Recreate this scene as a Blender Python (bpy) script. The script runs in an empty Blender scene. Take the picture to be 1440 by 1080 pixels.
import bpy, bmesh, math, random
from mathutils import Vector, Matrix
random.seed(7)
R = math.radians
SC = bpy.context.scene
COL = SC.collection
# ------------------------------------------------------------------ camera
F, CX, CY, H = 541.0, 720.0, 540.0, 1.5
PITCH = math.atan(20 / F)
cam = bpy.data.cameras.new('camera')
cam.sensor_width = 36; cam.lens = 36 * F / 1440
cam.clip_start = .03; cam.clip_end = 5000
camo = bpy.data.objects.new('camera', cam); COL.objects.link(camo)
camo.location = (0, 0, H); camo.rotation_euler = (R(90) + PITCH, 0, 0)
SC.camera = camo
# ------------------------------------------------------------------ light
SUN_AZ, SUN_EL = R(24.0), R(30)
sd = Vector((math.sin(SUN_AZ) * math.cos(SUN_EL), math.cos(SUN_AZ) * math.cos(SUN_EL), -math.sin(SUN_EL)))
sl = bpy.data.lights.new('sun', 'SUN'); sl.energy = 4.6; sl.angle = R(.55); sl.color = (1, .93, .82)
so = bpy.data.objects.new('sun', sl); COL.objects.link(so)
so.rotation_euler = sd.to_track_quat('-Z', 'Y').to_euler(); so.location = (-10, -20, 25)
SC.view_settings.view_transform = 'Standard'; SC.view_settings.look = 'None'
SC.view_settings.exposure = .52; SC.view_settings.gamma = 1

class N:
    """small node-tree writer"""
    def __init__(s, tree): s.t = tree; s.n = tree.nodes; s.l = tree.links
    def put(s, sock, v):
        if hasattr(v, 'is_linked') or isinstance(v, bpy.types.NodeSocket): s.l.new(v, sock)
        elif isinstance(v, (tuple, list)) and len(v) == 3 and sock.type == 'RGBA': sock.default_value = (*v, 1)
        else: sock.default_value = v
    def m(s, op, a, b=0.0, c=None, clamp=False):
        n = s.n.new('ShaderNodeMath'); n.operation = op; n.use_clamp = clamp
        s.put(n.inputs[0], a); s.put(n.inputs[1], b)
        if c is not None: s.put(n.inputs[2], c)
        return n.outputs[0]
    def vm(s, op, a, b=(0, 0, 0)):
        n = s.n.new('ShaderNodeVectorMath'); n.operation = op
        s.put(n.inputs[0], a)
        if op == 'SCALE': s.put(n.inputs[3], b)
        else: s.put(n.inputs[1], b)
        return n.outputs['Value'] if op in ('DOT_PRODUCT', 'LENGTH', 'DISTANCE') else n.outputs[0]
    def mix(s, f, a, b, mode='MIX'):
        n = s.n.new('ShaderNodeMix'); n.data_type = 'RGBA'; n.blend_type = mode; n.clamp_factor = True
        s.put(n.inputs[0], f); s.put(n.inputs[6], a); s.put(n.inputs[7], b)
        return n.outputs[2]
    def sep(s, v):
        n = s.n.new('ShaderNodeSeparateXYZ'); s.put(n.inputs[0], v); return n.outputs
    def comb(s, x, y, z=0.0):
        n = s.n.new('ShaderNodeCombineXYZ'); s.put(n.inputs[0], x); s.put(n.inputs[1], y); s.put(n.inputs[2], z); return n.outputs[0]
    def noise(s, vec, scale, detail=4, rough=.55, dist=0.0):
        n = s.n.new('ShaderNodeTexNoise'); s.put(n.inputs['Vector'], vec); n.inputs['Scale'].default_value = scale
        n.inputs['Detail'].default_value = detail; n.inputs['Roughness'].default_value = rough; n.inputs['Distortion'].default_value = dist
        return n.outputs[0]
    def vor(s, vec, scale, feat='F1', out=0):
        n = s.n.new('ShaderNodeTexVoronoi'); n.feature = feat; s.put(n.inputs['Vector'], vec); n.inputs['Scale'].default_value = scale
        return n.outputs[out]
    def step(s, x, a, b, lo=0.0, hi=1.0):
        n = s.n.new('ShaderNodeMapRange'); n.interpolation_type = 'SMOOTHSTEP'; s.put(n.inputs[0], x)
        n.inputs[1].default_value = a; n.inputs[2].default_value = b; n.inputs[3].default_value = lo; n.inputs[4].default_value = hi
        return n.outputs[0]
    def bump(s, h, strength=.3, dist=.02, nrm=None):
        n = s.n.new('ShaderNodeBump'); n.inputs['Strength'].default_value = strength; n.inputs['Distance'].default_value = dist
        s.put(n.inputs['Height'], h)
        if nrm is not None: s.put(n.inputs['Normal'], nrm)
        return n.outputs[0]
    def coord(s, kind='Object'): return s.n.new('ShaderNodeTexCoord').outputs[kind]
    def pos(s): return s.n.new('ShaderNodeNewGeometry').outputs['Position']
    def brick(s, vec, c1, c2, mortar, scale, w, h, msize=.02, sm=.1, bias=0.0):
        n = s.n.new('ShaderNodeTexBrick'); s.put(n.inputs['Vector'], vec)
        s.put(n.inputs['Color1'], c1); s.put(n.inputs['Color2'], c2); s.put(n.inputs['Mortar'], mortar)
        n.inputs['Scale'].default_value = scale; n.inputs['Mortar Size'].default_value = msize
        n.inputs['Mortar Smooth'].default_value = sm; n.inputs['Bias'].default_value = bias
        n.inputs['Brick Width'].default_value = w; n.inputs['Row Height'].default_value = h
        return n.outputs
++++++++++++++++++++
PROMPT –
Output all of the material exactly as written.

ANSWER TO THIS TASK –
Recreate this scene as a Blender Python (bpy) script. The script runs in an empty Blender scene. Take the picture to be 1440 by 1080 pixels.
import bpy, bmesh, math, random
from mathutils import Vector, Matrix
random.seed(7)
R = math.radians
SC = bpy.context.scene
COL = SC.collection
# ------------------------------------------------------------------ camera
F, CX, CY, H = 541.0, 720.0, 540.0, 1.5
PITCH = math.atan(20 / F)
cam = bpy.data.cameras.new('camera')
cam.sensor_width = 36; cam.lens = 36 * F / 1440
cam.clip_start = .03; cam.clip_end = 5000
camo = bpy.data.objects.new('camera', cam); COL.objects.link(camo)
camo.location = (0, 0, H); camo.rotation_euler = (R(90) + PITCH, 0, 0)
SC.camera = camo
# ------------------------------------------------------------------ light
SUN_AZ, SUN_EL = R(24.0), R(30)
sd = Vector((math.sin(SUN_AZ) * math.cos(SUN_EL), math.cos(SUN_AZ) * math.cos(SUN_EL), -math.sin(SUN_EL)))
sl = bpy.data.lights.new('sun', 'SUN'); sl.energy = 4.6; sl.angle = R(.55); sl.color = (1, .93, .82)
so = bpy.data.objects.new('sun', sl); COL.objects.link(so)
so.rotation_euler = sd.to_track_quat('-Z', 'Y').to_euler(); so.location = (-10, -20, 25)
SC.view_settings.view_transform = 'Standard'; SC.view_settings.look = 'None'
SC.view_settings.exposure = .52; SC.view_settings.gamma = 1

class N:
    """small node-tree writer"""
    def __init__(s, tree): s.t = tree; s.n = tree.nodes; s.l = tree.links
    def put(s, sock, v):
        if hasattr(v, 'is_linked') or isinstance(v, bpy.types.NodeSocket): s.l.new(v, sock)
        elif isinstance(v, (tuple, list)) and len(v) == 3 and sock.type == 'RGBA': sock.default_value = (*v, 1)
        else: sock.default_value = v
    def m(s, op, a, b=0.0, c=None, clamp=False):
        n = s.n.new('ShaderNodeMath'); n.operation = op; n.use_clamp = clamp
        s.put(n.inputs[0], a); s.put(n.inputs[1], b)
        if c is not None: s.put(n.inputs[2], c)
        return n.outputs[0]
    def vm(s, op, a, b=(0, 0, 0)):
        n = s.n.new('ShaderNodeVectorMath'); n.operation = op
        s.put(n.inputs[0], a)
        if op == 'SCALE': s.put(n.inputs[3], b)
        else: s.put(n.inputs[1], b)
        return n.outputs['Value'] if op in ('DOT_PRODUCT', 'LENGTH', 'DISTANCE') else n.outputs[0]
    def mix(s, f, a, b, mode='MIX'):
        n = s.n.new('ShaderNodeMix'); n.data_type = 'RGBA'; n.blend_type = mode; n.clamp_factor = True
        s.put(n.inputs[0], f); s.put(n.inputs[6], a); s.put(n.inputs[7], b)
        return n.outputs[2]
    def sep(s, v):
        n = s.n.new('ShaderNodeSeparateXYZ'); s.put(n.inputs[0], v); return n.outputs
    def comb(s, x, y, z=0.0):
        n = s.n.new('ShaderNodeCombineXYZ'); s.put(n.inputs[0], x); s.put(n.inputs[1], y); s.put(n.inputs[2], z); return n.outputs[0]
    def noise(s, vec, scale, detail=4, rough=.55, dist=0.0):
        n = s.n.new('ShaderNodeTexNoise'); s.put(n.inputs['Vector'], vec); n.inputs['Scale'].default_value = scale
        n.inputs['Detail'].default_value = detail; n.inputs['Roughness'].default_value = rough; n.inputs['Distortion'].default_value = dist
        return n.outputs[0]
    def vor(s, vec, scale, feat='F1', out=0):
        n = s.n.new('ShaderNodeTexVoronoi'); n.feature = feat; s.put(n.inputs['Vector'], vec); n.inputs['Scale'].default_value = scale
        return n.outputs[out]
    def step(s, x, a, b, lo=0.0, hi=1.0):
        n = s.n.new('ShaderNodeMapRange'); n.interpolation_type = 'SMOOTHSTEP'; s.put(n.inputs[0], x)
        n.inputs[1].default_value = a; n.inputs[2].default_value = b; n.inputs[3].default_value = lo; n.inputs[4].default_value = hi
        return n.outputs[0]
    def bump(s, h, strength=.3, dist=.02, nrm=None):
        n = s.n.new('ShaderNodeBump'); n.inputs['Strength'].default_value = strength; n.inputs['Distance'].default_value = dist
        s.put(n.inputs['Height'], h)
        if nrm is not None: s.put(n.inputs['Normal'], nrm)
        return n.outputs[0]
    def coord(s, kind='Object'): return s.n.new('ShaderNodeTexCoord').outputs[kind]
    def pos(s): return s.n.new('ShaderNodeNewGeometry').outputs['Position']
    def brick(s, vec, c1, c2, mortar, scale, w, h, msize=.02, sm=.1, bias=0.0):
        n = s.n.new('ShaderNodeTexBrick'); s.put(n.inputs['Vector'], vec)
        s.put(n.inputs['Color1'], c1); s.put(n.inputs['Color2'], c2); s.put(n.inputs['Mortar'], mortar)
        n.inputs['Scale'].default_value = scale; n.inputs['Mortar Size'].default_value = msize
        n.inputs['Mortar Smooth'].default_value = sm; n.inputs['Bias'].default_value = bias
        n.inputs['Brick Width'].default_value = w; n.inputs['Row Height'].default_value = h
        return n.outputs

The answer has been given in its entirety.